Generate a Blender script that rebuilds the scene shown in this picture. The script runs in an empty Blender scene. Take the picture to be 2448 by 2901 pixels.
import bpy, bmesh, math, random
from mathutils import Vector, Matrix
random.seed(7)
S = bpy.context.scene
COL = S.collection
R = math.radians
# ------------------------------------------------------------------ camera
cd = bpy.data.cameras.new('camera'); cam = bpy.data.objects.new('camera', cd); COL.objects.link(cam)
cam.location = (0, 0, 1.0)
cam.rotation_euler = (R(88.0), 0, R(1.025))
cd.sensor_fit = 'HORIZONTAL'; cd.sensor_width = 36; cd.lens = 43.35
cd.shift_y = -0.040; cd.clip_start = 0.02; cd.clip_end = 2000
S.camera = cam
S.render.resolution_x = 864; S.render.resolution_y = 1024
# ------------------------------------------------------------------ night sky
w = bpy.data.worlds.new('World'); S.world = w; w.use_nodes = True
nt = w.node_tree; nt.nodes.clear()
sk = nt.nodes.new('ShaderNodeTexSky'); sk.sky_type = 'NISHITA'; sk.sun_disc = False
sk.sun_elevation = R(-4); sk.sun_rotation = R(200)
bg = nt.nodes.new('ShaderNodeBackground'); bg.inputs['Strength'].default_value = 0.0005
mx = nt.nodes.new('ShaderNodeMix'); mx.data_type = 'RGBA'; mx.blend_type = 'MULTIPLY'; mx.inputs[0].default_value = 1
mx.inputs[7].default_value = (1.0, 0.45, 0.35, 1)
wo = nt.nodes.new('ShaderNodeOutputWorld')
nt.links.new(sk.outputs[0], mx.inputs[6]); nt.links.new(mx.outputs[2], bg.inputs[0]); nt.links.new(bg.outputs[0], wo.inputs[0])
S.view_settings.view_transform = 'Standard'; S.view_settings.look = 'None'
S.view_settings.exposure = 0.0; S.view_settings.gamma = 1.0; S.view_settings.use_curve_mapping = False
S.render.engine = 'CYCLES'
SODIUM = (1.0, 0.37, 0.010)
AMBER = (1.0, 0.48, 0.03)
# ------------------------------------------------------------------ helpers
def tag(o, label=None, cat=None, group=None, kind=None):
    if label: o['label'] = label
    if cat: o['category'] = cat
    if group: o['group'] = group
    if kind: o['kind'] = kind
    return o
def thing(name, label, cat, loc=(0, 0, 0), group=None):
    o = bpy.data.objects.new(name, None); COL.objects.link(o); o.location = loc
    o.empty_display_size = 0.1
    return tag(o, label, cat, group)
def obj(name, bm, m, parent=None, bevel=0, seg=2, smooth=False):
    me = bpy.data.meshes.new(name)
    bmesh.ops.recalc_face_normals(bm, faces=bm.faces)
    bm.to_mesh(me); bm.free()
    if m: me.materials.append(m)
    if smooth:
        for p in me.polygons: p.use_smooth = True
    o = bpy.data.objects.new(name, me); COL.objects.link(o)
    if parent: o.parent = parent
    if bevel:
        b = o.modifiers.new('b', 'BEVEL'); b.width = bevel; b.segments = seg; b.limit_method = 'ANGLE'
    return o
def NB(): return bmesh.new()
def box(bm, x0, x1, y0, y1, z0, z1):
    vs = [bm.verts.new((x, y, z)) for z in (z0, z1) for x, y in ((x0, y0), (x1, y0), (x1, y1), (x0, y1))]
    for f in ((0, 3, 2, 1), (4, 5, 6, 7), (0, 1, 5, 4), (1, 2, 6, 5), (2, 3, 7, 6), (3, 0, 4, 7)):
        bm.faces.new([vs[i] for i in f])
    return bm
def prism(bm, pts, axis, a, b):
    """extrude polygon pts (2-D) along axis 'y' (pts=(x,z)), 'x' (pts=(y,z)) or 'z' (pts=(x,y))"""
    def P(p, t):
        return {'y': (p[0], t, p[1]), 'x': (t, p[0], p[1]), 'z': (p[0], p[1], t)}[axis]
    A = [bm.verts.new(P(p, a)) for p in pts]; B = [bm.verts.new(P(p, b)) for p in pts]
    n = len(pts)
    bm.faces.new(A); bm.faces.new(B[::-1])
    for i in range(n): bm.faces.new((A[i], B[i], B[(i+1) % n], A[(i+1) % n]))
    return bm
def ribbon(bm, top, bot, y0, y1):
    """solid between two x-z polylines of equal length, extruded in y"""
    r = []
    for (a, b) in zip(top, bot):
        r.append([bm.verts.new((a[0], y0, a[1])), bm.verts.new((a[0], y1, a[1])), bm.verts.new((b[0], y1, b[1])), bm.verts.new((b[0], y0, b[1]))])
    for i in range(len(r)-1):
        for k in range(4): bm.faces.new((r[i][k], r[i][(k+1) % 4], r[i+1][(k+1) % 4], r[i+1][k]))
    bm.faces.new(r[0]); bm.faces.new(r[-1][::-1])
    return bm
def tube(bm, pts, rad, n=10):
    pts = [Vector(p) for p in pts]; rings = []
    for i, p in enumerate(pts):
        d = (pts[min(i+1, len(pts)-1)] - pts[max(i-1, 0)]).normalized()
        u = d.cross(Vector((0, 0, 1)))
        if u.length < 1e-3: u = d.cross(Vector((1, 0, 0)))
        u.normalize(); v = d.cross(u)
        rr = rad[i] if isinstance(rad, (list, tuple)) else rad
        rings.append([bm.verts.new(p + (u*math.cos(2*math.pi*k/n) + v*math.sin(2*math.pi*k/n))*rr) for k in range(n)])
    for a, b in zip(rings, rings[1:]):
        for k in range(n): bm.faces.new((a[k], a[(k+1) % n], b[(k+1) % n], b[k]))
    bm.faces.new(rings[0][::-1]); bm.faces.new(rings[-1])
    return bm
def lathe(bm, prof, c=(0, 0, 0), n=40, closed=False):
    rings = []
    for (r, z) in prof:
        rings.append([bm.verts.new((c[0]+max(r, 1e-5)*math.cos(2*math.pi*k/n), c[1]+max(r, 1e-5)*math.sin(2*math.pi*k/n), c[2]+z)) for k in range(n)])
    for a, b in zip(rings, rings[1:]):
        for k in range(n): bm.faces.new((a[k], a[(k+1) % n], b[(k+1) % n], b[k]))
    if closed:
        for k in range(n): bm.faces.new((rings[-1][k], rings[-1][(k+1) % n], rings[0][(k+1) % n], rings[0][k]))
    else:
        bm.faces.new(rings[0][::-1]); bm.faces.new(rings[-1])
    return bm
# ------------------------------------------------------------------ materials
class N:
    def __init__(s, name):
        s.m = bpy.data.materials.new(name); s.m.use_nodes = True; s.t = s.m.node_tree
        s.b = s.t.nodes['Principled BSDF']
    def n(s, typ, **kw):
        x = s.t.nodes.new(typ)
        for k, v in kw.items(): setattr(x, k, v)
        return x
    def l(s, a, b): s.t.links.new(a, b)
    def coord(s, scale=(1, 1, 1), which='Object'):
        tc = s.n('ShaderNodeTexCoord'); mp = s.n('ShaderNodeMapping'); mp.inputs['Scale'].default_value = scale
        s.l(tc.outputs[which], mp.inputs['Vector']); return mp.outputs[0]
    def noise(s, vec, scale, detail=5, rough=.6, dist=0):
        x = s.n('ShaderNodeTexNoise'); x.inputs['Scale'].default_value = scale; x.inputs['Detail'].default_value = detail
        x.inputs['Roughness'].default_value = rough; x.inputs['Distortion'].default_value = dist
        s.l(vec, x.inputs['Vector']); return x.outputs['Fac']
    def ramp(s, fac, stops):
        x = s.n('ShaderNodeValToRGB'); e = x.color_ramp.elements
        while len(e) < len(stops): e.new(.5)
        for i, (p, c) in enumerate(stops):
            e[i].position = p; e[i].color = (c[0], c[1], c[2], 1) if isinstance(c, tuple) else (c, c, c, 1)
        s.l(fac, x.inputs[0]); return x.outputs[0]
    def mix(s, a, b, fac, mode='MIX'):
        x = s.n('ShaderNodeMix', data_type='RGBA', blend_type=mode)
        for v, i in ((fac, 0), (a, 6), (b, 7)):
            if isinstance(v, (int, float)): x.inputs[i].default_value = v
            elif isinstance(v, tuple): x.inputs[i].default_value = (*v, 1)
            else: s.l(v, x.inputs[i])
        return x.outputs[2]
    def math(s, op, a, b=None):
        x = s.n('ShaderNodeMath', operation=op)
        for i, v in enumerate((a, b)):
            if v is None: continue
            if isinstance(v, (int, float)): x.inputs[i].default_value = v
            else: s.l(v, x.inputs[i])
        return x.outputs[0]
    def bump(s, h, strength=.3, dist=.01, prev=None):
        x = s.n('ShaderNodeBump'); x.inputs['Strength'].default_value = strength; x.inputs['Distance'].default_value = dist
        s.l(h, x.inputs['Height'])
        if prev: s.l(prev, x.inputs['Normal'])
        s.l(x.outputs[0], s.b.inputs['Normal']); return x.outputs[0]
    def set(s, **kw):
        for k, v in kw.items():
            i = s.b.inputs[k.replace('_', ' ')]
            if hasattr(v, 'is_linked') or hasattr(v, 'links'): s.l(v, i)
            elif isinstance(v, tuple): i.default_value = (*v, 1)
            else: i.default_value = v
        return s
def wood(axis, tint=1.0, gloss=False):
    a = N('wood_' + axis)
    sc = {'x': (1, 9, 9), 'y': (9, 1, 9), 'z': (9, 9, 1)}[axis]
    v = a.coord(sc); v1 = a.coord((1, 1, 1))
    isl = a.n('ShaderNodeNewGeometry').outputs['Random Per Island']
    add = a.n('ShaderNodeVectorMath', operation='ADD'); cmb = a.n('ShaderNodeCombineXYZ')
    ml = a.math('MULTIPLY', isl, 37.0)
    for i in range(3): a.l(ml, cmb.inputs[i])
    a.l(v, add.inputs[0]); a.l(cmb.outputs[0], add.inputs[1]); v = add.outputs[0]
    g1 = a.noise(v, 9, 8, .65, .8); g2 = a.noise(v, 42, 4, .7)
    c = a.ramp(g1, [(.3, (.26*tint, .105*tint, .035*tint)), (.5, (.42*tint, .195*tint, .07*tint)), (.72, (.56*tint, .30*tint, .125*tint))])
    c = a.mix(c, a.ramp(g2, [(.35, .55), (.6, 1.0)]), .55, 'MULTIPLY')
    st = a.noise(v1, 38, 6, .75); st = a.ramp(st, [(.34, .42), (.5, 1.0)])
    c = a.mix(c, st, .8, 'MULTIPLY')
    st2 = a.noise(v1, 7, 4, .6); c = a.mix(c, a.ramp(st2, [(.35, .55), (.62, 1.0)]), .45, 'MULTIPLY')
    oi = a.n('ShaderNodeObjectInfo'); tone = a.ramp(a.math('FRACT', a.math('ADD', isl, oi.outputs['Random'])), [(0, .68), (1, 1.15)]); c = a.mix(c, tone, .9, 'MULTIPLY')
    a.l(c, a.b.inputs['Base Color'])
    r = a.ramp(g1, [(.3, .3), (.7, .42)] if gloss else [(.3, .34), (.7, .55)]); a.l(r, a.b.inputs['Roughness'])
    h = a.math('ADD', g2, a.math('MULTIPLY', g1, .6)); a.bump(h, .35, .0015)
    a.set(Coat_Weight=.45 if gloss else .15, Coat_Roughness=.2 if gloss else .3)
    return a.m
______
_EXERCISE DESCRIPTION_. Reproduce each line of the material containing the word "scene".

_ANSWER TO THIS PROBLEM_.
Generate a Blender script that rebuilds the scene shown in this picture. The script runs in an empty Blender scene. Take the picture to be 2448 by 2901 pixels.
S = bpy.context.scene